Wo es einen durch und durch guten Menschen gibt, da fehlt auch sein Gegenstück nicht: Cole Frankel ist ebenfalls ein Staatsdiener, allerdings einer, der seine Position für seine eigenen Zwecke ausnutzt. Als Mitarbeiter der Einwanderungsbehörde verspricht er der jungen australischen Schauspielerin die begehrten Einbürgerungspapiere – gegen regelmäßigen Sex. Hübsch ist, dass die beiden Männer, die Cole schließlich festnehmen, erwähnen, sie seien der Fälschung auf die Spur gekommen, weil sie die Filmografie der Schauspielerin anhand der Internet Movie Database als erfunden entlarvt hätten – so einfach geht das in Zeiten des Internets.
Dass ein solcher Moment mehr im Gedächtnis bleibt als eine durchgängige Anteilnahme an den Charakteren, zeigt allerdings, dass der Film nicht richtig funktioniert – vielleicht, weil jede seiner Figuren für etwas stehen muss.

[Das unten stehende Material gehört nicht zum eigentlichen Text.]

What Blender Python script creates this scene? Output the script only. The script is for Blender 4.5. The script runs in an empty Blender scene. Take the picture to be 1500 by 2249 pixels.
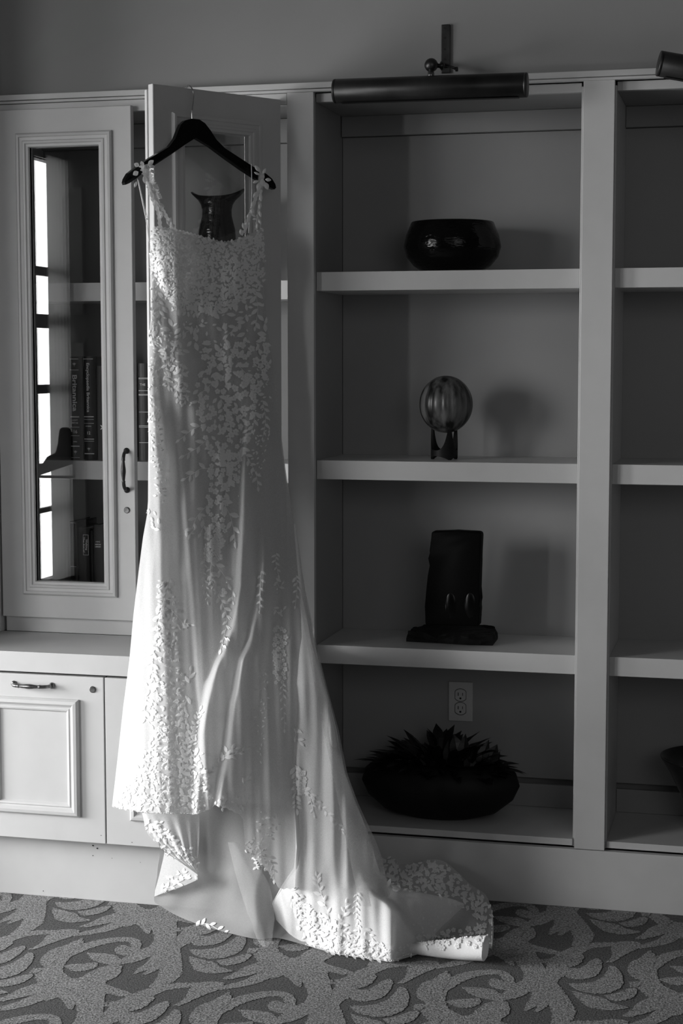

Ihre Zerrissenheit wird dabei nur selten so auf den Punkt gebracht wie in der Figur von Brogans aus dem Iran stammendem Partner Hamid, der einem koreanischen Jungen in einer höchst prekären Situation ins Gewissen redet.
Mit »Crossing Over« bleibt Regisseur und Autor Wayne Kramer hinter dem zurück, was man nach der Charakterstudie »The Cooler – Alles auf Liebe« und dem Adrenalinstoß von »Running Scared« von ihm erwartet hätte.